The Anglican Roman Catholic Dialogue: A Special Relationship

Among the churches of the Reformation “in which Catholic traditions and institutions in part continue to exist, the Anglican communion occupies a special place” (UR # 13). Fifty years ago I read these words in the Second Vatican Council’s Decree on Ecumenism and it inspired my ever growing interest in the world-wide Anglican Communion. In May 2011 ARCIC III met in Bose, Switzerland to begin its work on the third series of conversations and studies on ecclesial and ethical questions which need further study for full communion between the two communions.

The official press release on ARCIC III reads as follows:

The official dialogue between the Roman Catholic Church and the Anglican Communion is undertaken by the Anglican – Roman Catholic International Commission (ARCIC), sponsored by the Pontifical Council for Promoting Christian Unity, and the Department for Unity, Faith and Order of the Anglican Communion. The dialogue has taken place over forty years, in two phases of the Commission.

Abp.Bernard Longley (Source: birminghamdiocese.org.uk)

Abp.Bernard Longley
(Source: birminghamdiocese.org.uk)

The co-Chairmen and co-secretaries of the new phase of the Anglican – Roman Catholic International Commission (ARCIC III) have drawn up a plan for the first meeting of the
Commission. This will be hosted by the Monastery of Bose, northern Italy, from 17 to 27 May 2011. The new phase of ARCIC’s work was mandated by Pope Benedict XVI and the Archbishop of Canterbury, Dr Rowan Williams, at their meeting in Rome in November 2009.The co-Chairmen are the Most Reverend Bernard Longley, Archbishop of Birmingham, England (Roman Catholic) and the Most Reverend David Moxon, Archbishop of the New Zealand dioceses (Anglican).

The task of this third phase of ARCIC will be to consider fundamental questions regarding the ‘Church as Communion – Local and Universal’, and ‘How in communion the Local and Universal Church comes to discern right ethical teaching’. These interrelated topics emerged from the Common Declaration of the Pope and the Archbishop of Canterbury.

Abp. D. Moxon (Source: waikatotolitx.com)

Abp. D. Moxon
(Source: waikatotolitx.com)

Life in Christ

ARCIC II made an important contribution to the present discussion in its agreed statement: “Life in Christ: Morals, Communion and the Church” published by the International Commission in 1994. This was preceded by The Church as Communion published in 1991. Communion was seen as the key to a theological understanding of the
nature of the church. This concept was especially helpful to the study on moral/ethical discernment in Life in Christ. The Christological focus (and its Trinitarian rooting) is the ground work of the study. What it seeks to show is that while the Church of Rome and the Church of Canterbury may diverge officially and importantly on moral conclusions from its discernment, the foundations, values and method of discernment shows a shared faith and church uniting elements more than church dividing obstacles.

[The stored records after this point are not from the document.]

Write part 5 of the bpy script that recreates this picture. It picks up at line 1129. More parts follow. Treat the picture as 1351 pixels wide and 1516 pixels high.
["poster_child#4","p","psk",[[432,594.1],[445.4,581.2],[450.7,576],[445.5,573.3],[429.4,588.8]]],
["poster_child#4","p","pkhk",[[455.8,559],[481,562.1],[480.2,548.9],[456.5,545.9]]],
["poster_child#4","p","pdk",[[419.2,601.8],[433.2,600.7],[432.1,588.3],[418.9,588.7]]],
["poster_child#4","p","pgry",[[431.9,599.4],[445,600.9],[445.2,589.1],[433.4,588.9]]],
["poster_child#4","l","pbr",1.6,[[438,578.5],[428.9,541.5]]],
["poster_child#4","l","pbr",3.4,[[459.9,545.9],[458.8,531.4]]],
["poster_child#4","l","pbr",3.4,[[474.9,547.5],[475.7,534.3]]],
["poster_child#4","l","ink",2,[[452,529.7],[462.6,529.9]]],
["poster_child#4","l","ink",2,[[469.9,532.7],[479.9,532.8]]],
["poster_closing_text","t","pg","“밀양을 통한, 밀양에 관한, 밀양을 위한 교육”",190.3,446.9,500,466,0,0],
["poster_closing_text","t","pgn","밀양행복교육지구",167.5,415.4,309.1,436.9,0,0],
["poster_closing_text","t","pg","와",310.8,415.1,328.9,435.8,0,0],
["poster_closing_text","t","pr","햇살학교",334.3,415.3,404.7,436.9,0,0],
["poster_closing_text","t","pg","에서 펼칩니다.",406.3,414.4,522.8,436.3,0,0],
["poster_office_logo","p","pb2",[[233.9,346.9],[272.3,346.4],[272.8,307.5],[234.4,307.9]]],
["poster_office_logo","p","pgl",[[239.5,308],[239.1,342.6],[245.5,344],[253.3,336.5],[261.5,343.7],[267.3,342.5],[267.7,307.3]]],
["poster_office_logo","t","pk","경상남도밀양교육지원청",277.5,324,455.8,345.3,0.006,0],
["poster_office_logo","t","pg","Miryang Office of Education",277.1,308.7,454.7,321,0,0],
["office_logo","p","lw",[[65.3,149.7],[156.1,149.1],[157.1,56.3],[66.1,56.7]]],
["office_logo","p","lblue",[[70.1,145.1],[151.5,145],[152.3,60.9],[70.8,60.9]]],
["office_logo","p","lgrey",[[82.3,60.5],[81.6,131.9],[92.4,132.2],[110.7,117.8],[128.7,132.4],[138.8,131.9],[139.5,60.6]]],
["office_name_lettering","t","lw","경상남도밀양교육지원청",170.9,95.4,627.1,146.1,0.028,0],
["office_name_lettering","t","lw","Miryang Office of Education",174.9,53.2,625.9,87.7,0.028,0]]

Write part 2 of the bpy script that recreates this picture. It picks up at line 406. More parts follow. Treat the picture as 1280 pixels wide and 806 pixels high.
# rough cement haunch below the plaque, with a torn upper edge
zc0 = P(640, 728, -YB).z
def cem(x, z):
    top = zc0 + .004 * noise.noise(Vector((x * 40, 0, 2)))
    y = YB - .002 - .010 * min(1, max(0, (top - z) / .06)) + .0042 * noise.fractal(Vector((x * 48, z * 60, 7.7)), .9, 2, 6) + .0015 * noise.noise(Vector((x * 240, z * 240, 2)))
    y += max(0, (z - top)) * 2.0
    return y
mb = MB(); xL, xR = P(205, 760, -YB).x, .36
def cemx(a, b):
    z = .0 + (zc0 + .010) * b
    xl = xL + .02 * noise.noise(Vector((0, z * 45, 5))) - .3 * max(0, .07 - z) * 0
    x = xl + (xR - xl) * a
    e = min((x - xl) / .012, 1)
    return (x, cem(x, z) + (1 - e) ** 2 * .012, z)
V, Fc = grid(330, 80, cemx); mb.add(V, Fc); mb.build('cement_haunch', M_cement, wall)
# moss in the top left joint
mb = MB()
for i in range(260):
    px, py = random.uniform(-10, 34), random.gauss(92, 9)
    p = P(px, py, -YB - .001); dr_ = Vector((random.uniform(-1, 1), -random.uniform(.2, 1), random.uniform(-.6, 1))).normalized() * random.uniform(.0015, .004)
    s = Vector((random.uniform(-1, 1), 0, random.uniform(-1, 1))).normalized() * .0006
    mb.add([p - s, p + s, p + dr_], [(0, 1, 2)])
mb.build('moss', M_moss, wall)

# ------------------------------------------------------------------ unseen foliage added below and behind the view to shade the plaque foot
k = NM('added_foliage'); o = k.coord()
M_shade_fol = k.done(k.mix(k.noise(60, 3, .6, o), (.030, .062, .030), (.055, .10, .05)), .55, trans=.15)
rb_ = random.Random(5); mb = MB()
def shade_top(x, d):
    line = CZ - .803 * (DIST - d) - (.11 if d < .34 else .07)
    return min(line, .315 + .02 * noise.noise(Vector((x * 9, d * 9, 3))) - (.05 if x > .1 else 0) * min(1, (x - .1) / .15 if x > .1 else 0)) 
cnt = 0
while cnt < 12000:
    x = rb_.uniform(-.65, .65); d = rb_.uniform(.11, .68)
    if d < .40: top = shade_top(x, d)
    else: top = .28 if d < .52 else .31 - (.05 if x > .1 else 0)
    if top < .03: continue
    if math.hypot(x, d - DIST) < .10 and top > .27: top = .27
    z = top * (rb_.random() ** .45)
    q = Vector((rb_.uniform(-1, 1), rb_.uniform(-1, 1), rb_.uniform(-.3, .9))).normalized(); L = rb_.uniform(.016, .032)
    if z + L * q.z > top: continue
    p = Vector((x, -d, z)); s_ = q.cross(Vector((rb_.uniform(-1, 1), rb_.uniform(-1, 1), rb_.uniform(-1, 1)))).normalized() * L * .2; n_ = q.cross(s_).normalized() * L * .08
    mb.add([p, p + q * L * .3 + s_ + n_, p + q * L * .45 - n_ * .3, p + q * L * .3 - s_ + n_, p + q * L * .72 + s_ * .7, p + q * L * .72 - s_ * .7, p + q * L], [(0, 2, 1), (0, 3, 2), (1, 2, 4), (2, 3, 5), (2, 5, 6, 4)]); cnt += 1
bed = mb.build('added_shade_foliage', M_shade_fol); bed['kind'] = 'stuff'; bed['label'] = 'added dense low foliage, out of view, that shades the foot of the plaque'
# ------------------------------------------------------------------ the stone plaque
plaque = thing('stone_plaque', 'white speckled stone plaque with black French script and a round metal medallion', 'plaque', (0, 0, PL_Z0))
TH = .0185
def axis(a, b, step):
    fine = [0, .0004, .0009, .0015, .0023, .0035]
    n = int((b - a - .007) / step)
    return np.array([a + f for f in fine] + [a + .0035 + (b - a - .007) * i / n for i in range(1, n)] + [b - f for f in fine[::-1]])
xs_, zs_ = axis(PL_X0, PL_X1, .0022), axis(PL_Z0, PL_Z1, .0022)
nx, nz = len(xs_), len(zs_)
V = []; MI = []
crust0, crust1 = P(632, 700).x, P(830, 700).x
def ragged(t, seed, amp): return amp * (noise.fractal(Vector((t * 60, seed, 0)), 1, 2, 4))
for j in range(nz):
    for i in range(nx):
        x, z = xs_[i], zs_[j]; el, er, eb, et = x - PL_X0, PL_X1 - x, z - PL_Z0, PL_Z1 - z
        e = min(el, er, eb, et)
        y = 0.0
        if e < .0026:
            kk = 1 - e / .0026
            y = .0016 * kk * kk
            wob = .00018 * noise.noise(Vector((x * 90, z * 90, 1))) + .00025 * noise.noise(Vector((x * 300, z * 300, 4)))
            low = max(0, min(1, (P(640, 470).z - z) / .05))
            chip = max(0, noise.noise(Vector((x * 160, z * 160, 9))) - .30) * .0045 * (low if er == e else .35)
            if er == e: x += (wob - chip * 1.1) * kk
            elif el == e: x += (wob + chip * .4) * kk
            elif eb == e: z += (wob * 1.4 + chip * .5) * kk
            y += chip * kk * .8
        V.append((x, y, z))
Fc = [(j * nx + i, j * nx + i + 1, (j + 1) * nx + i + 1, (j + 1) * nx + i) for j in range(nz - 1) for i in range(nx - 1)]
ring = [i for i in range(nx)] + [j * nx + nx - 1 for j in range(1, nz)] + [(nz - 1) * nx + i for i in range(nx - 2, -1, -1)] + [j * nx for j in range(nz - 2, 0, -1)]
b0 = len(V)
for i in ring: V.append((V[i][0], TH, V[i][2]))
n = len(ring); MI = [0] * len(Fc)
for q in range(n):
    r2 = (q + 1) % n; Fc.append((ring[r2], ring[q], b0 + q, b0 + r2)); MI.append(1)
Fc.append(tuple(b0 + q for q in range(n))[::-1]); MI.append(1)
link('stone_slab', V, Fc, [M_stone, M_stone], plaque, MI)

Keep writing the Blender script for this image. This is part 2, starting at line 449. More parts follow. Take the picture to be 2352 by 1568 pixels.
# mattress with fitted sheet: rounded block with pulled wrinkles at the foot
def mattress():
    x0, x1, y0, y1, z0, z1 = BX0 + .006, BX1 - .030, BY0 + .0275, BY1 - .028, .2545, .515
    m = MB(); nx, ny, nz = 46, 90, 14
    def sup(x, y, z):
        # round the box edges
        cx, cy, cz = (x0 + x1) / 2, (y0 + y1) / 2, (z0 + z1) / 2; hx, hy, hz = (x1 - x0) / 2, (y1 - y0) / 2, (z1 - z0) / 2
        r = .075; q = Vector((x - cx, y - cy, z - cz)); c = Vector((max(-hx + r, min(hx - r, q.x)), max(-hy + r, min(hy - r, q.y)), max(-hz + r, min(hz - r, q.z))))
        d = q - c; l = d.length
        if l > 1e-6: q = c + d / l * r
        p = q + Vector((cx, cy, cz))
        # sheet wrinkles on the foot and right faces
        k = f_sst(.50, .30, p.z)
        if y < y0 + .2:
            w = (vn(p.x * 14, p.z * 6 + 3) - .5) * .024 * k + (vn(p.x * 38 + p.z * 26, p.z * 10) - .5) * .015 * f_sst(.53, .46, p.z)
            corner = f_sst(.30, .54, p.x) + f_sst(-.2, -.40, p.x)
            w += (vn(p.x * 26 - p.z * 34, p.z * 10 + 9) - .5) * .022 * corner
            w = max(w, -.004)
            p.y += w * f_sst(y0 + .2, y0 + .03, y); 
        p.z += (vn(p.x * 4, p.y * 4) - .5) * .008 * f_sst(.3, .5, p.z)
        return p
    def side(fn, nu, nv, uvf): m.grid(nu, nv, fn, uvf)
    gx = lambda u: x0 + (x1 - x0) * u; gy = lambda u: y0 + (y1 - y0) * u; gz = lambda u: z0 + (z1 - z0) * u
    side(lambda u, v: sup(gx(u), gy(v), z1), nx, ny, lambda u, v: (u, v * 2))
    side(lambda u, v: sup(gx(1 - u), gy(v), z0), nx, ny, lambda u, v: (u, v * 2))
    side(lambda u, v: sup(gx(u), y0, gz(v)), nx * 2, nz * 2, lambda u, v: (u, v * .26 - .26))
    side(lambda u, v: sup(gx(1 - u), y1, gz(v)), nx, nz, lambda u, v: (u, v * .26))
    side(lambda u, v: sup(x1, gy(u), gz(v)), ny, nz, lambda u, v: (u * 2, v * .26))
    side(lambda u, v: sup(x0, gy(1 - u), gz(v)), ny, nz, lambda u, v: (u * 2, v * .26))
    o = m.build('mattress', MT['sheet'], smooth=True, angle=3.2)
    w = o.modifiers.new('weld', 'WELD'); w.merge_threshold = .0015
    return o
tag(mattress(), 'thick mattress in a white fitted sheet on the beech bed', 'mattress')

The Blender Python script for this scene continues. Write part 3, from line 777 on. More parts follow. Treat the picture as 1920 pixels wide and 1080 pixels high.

The study is carefully crafted and seeks common ground without minimizing either the divergences or effects of these differences. In the final analysis, the lack of full communion, the history of the churches that have acted independently and without the “exchange of gifts” to which Pope John Paul II pointed in his encouraging Ut Unum Sint and many allocutions, resulted in estrangement and a failure to give full clarity to the common ground on which both churches have built their moral discernment.

Part of ARCIC III’s mandate is to prepare and facilitate the reception of the work done by ARCIC II by the church authorities of both communions. Such a reception will give a practical visibility to the unity shared by the churches even in the present real but imperfect communion.

A Good Beginning

The Living Church, and Anglican Newsletter published the official communiqué from ARCIC III’s third meeting in Rio de Janeiro, May 8, 2013:

A wide range of papers was prepared for the meting and discussed, taking the Commission further towards its goal of producing an agreed statement. The mandate for this third phase of ARCIC is to explore the Church as Communion, local and universal, and how in communion the local and universal Church come to discern right ethical teaching. In exploring this mandate, the members of the Commission engaged in theological analysis and shared reflection on the nature of the Church and those structures which contribute to discernment and decision-making. Time was spent considering some case studies of ethical issues which members had prepared and analyzing the ways in which the two communions have come to their present teaching on these matters.

Over the forty years of its work, ARCIC have produced a number of Agreed Statements. The work of ARCIC I received official responses from the two communions. The Commission continued its task of preparing the documents of ARCIC II for presentation to the respective communions to assist with their reception. Members reviewed responses already given to each of the five Agreed Statements and will prepare introductions for them that place each of these documents within the current ecumenical situation.

It is clear from the latest communiqué that ARCIC III is doing exactly what it was mandated to do by the authorities of both communions and will guide the churches to the reception of ARCIC II and present the first Agreed Statement of ARCIC III for study by the churches.